[Begin]
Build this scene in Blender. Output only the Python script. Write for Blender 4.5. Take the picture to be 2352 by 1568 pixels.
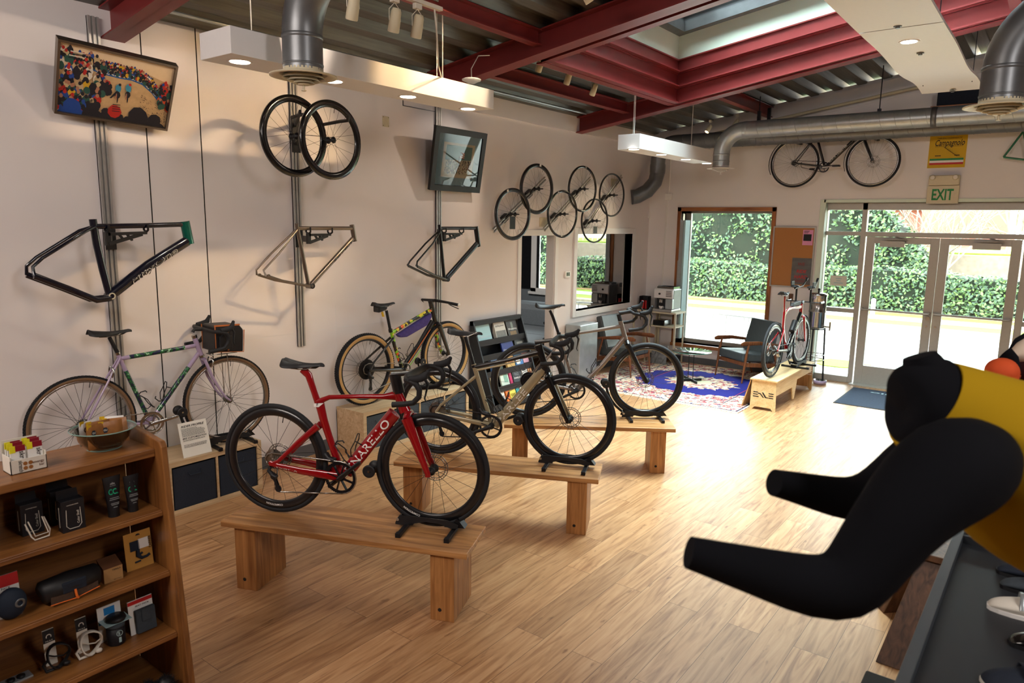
import bpy, bmesh, math, random
from mathutils import Vector, Matrix
SC = bpy.context.scene
for _o in list(bpy.data.objects): bpy.data.objects.remove(_o)
COL = SC.collection
PI = math.pi
rnd = random.Random(7)
# ------------------------------------------------------------------ camera
FPX, YAW, PIT, ROL = 1637.6, 0.650557678, 0.164496053, -0.0145271518
CAMP = Vector((0, 0, 2.18))
_cy, _sy, _cp, _sp = math.cos(YAW), math.sin(YAW), math.cos(PIT), math.sin(PIT)
_f = Vector((-_sy*_cp, _cy*_cp, -_sp)); _r = Vector((_cy, _sy, 0)); _d = _f.cross(_r)
_cr, _sr = math.cos(ROL), math.sin(ROL)
CR = _cr*_r + _sr*_d; CD = -_sr*_r + _cr*_d; CF = _f
cam = bpy.data.cameras.new('camera'); camo = bpy.data.objects.new('camera', cam); COL.objects.link(camo)
cam.sensor_width = 36; cam.lens = FPX/2352*36; cam.clip_start = .05; cam.clip_end = 300
camo.matrix_world = Matrix(((CR.x, -CD.x, -CF.x, CAMP.x), (CR.y, -CD.y, -CF.y, CAMP.y), (CR.z, -CD.z, -CF.z, CAMP.z), (0, 0, 0, 1)))
SC.camera = camo
# the lens is focused in the room, the nearest things are a touch soft
cam.dof.use_dof = True; cam.dof.focus_distance = 6.5; cam.dof.aperture_fstop = 4.5
# ------------------------------------------------------------------ world, lights, exposure
W = bpy.data.worlds.new('world'); SC.world = W; W.use_nodes = True
_n = W.node_tree.nodes; _l = W.node_tree.links
_bg = _n['Background']; _tc = _n.new('ShaderNodeTexCoord'); _sx = _n.new('ShaderNodeSeparateXYZ'); _rp = _n.new('ShaderNodeValToRGB')
_bg.inputs[0].default_value = (.88, .95, 1, 1)
_rp.color_ramp.elements[0].color = (.80, .87, .93, 1); _rp.color_ramp.elements[1].color = (.93, .98, 1, 1)
_bg.inputs[1].default_value = 13.0
SC.view_settings.view_transform = 'Standard'; SC.view_settings.look = 'None'
SC.view_settings.exposure = 0.38; SC.view_settings.gamma = 1; SC.view_settings.use_curve_mapping = False
SC.cycles.use_denoising = True
SC.cycles.max_bounces = 7; SC.cycles.diffuse_bounces = 4; SC.cycles.glossy_bounces = 3; SC.cycles.transparent_max_bounces = 10; SC.cycles.transmission_bounces = 4
SC.cycles.caustics_reflective = False; SC.cycles.caustics_refractive = False; SC.cycles.sample_clamp_indirect = 6
def area(name, loc, target, sx, sy, power, color):
    l = bpy.data.lights.new(name, 'AREA'); l.shape = 'RECTANGLE'; l.size = sx; l.size_y = sy; l.energy = power; l.color = color
    o = bpy.data.objects.new(name, l); COL.objects.link(o); o.location = loc
    o.rotation_euler = (Vector(target)-Vector(loc)).to_track_quat('-Z', 'Y').to_euler(); return o
WARM = (1, .80, .62)
# fluorescent runs over the part of the shop behind the camera
area('ceiling_area_light', (-2.6, -1.4, 3.6), (-3.2, 1.5, 1.5), 2.4, .5, 85, (1, .88, .80))
area('ceiling_area_light', (2.4, 1.5, 4.2), (-1.5, 4.2, 0), .5, 2.4, 90, (1, .92, .87))
area('ceiling_area_light', (-7.2, 8.2, 2.9), (-7.2, 8.2, 0), 1.2, .3, 45, (1, .97, .92))  # added fill in the side office, no lamp seen there; lifts the dark room
# daylight that falls through the roof window
area('skylight_light', (-2.25, 7.0, 4.97), (-2.25+.155*4, 7.0, .97), 3.0, 2.5, 740, (.84, .94, 1))
def spot(loc, target, power, color, angle, blend=.5, r=.03):
    l = bpy.data.lights.new('lamp_spot', 'SPOT'); l.energy = power; l.color = color; l.spot_size = math.radians(angle); l.spot_blend = blend; l.shadow_soft_size = r
    o = bpy.data.objects.new('lamp_spot', l); COL.objects.link(o); o.location = loc
    o.rotation_euler = (Vector(target)-Vector(loc)).to_track_quat('-Z', 'Y').to_euler(); return o
# ------------------------------------------------------------------ measuring helpers: where a sight line meets a real plane
def ray(u, v): return CR*((u-1176)/FPX) + CD*((v-784)/FPX) + CF
def onz(u, v, z=0): d = ray(u, v); return CAMP + d*((z-CAMP.z)/d.z)
def onx(u, v, x): d = ray(u, v); return CAMP + d*((x-CAMP.x)/d.x)
def ony(u, v, y): d = ray(u, v); return CAMP + d*((y-CAMP.y)/d.y)
def atd(u, v, zc): return CAMP + ray(u, v)*zc
def roofz(x): return 3.6 + .155*(x+5.4)
# ------------------------------------------------------------------ mesh builder
MW = {}
def V(*a): return Vector(a)
class MB:
    def __init__(s): s.v = []; s.f = []; s.m = []; s.s = []
    def add(s, vs, fs, mi=0, sm=False):
        b = len(s.v); s.v += [Vector(p) for p in vs]
        for f in fs: s.f.append([i+b for i in f]); s.m.append(mi); s.s.append(sm)
        return s
    def box(s, x0, x1, y0, y1, z0, z1, mi=0):
        if x1 < x0: x0, x1 = x1, x0
        if y1 < y0: y0, y1 = y1, y0
        if z1 < z0: z0, z1 = z1, z0
        return s.hexa([(x0,y0,z0),(x1,y0,z0),(x1,y1,z0),(x0,y1,z0),(x0,y0,z1),(x1,y0,z1),(x1,y1,z1),(x0,y1,z1)], mi)
    def hexa(s, p, mi=0):
        return s.add(p, [(3,2,1,0),(4,5,6,7),(0,1,5,4),(1,2,6,5),(2,3,7,6),(3,0,4,7)], mi)
    def obox(s, c, ex, ey, ez, mi=0):
        c = Vector(c); ex = Vector(ex); ey = Vector(ey); ez = Vector(ez)
        return s.hexa([c-ex-ey-ez, c+ex-ey-ez, c+ex+ey-ez, c-ex+ey-ez, c-ex-ey+ez, c+ex-ey+ez, c+ex+ey+ez, c-ex+ey+ez], mi)
    def beam(s, p, q, w, h, up=(0, 0, 1), mi=0):
        p = Vector(p); q = Vector(q); d = q-p; L = d.length/2; d.normalize(); up = Vector(up)
        sd = d.cross(up)
        if sd.length < 1e-4: sd = d.cross(V(1, 0, 0))
        sd.normalize(); u2 = sd.cross(d)
        return s.obox((p+q)/2, d*L, sd*w/2, u2*h/2, mi)
    def tube(s, pts, r, seg=10, n=None, mi=0, closed=False, cap=True, sm=True):
        # r: one radius, a list of radii, or a list of (in-plane, along n) pairs
        P = [Vector(p) for p in pts]; N = len(P)
        if not isinstance(r, (list, tuple)): r = [r]*N
        T = []
        for i in range(N):
            a = P[(i-1) % N] if (closed or i > 0) else P[i]; b = P[(i+1) % N] if (closed or i < N-1) else P[i]
            T.append((b-a).normalized())
        if n is not None:
            ns = [Vector(n)]*N
        else:
            t0 = T[0]; ref = V(0, 0, 1) if abs(t0.z) < .9 else V(1, 0, 0)
            cur = (ref - t0*ref.dot(t0)).normalized(); ns = [cur]
            for i in range(1, N):
                cur = cur - T[i]*cur.dot(T[i])
                cur = cur.normalized() if cur.length > 1e-6 else ns[-1]
                ns.append(cur)
        vs = []
        for i in range(N):
            b = ns[i] - T[i]*ns[i].dot(T[i]); b.normalize(); a = T[i].cross(b)
            ra, rb = r[i] if isinstance(r[i], (list, tuple)) else (r[i], r[i])
            for k in range(seg):
                t = 2*PI*k/seg; vs.append(P[i] + a*(ra*math.cos(t)) + b*(rb*math.sin(t)))
        fs = []
        for i in range(N if closed else N-1):
            j = (i+1) % N
            for k in range(seg):
                k2 = (k+1) % seg; fs.append((i*seg+k, i*seg+k2, j*seg+k2, j*seg+k))
        s.add(vs, fs, mi, sm)
        if cap and not closed:
            s.add(vs[:seg], [tuple(range(seg))[::-1]], mi); s.add(vs[-seg:], [tuple(range(seg))], mi)
        return s
    def lathe(s, prof, o, ax=(0, 0, 1), seg=24, mi=0, sm=True, closed=False):
        o = Vector(o); ax = Vector(ax).normalized(); ref = V(1, 0, 0) if abs(ax.x) < .9 else V(0, 1, 0)
        a = (ref-ax*ref.dot(ax)).normalized(); b = ax.cross(a); vs = []
        for (r, h) in prof:
            for k in range(seg):
                t = 2*PI*k/seg; vs.append(o + ax*h + (a*math.cos(t)+b*math.sin(t))*max(r, 1e-5))
        fs = []; N = len(prof)
        for i in range(N if closed else N-1):
            j = (i+1) % N
            for k in range(seg):
                k2 = (k+1) % seg; fs.append((i*seg+k, i*seg+k2, j*seg+k2, j*seg+k))
        return s.add(vs, fs, mi, sm)
    def cyl(s, p, q, r, seg=16, mi=0, r2=None):
        return s.tube([p, q], [r, r if r2 is None else r2], seg, mi=mi)
    def prism(s, poly, o, ea, eb, en, mi=0):
        # poly in (a, b) coordinates, extruded from o by the vector en
        o = Vector(o); ea = Vector(ea); eb = Vector(eb); en = Vector(en); n = len(poly)
        b0 = [o+ea*p[0]+eb*p[1] for p in poly]; vs = b0+[p+en for p in b0]
        fs = [tuple(range(n))[::-1], tuple(range(n, 2*n))]+[(i, (i+1) % n, n+(i+1) % n, n+i) for i in range(n)]
        return s.add(vs, fs, mi)
    def quad(s, a, b, c, d, mi=0): return s.add([a, b, c, d], [(0, 1, 2, 3)], mi)
    def ball(s, c, rx, ry=None, rz=None, seg=14, rings=9, mi=0, rot=None):
        ry = rx if ry is None else ry; rz = rx if rz is None else rz; c = Vector(c); vs = []; fs = []
        for i in range(rings+1):
            ph = PI*i/rings
            for k in range(seg):
                t = 2*PI*k/seg; p = V(rx*math.sin(ph)*math.cos(t), ry*math.sin(ph)*math.sin(t), rz*math.cos(ph))
                if rot: p = rot @ p
                vs.append(c+p)
        for i in range(rings):
            for k in range(seg):
                k2 = (k+1) % seg; fs.append((i*seg+k, (i+1)*seg+k, (i+1)*seg+k2, i*seg+k2))
        return s.add(vs, fs, mi, True)
    def text(s, t, o, ea, eb, h, mi=0, lift=0.0, bold=0.0, shear=0.0, width=None, center=False, warp=None, sp=1.0):
        # flat lettering: ea = reading direction, eb = up, h = cap height, lift along ea x eb
        vs, fs = glyphs(t, bold, shear, sp)
        if not vs: return s
        o = Vector(o); ea = Vector(ea).normalized(); eb = Vector(eb).normalized(); nn = ea.cross(eb)
        xs = [p[0] for p in vs]; x0, x1 = min(xs), max(xs); sx = h
        if width: sx = width/max(x1-x0, 1e-6)
        off = -(x0+x1)/2 if center else -x0
        out = []
        for p in vs:
            a = (p[0]+off)*sx; b = p[1]*h
            out.append(warp(a, b) if warp else o+ea*a+eb*b+nn*lift)
        return s.add(out, fs, mi)
    def build(s, name, mats, parent=None, local=False, bev=0, label=None, sub=0):
        me = bpy.data.meshes.new(name); vv = s.v
        if parent is not None and not local:
            im = MW[parent.name].inverted(); vv = [im @ p for p in vv]
        me.from_pydata([tuple(p) for p in vv], [], s.f)
        if not isinstance(mats, (list, tuple)): mats = [mats]
        for m in mats: me.materials.append(m)
        me.polygons.foreach_set('material_index', s.m); me.polygons.foreach_set('use_smooth', s.s); me.update()
        o = bpy.data.objects.new(name, me); COL.objects.link(o)
        if parent is not None: o.parent = parent; MW[o.name] = MW[parent.name]
        else: MW[o.name] = Matrix.Identity(4)
        if bev:
            b = o.modifiers.new('bevel', 'BEVEL'); b.width = bev; b.segments = 2; b.limit_method = 'ANGLE'; b.angle_limit = math.radians(40)
        if sub:
            b = o.modifiers.new('subsurf', 'SUBSURF'); b.levels = sub; b.render_levels = sub
        if label: o['label'] = label
        return o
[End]
Your task is to collect every line above that contains the word "scene".

THE COMPLETED TASK:
Build this scene in Blender. Output only the Python script. Write for Blender 4.5. Take the picture to be 2352 by 1568 pixels.
SC = bpy.context.scene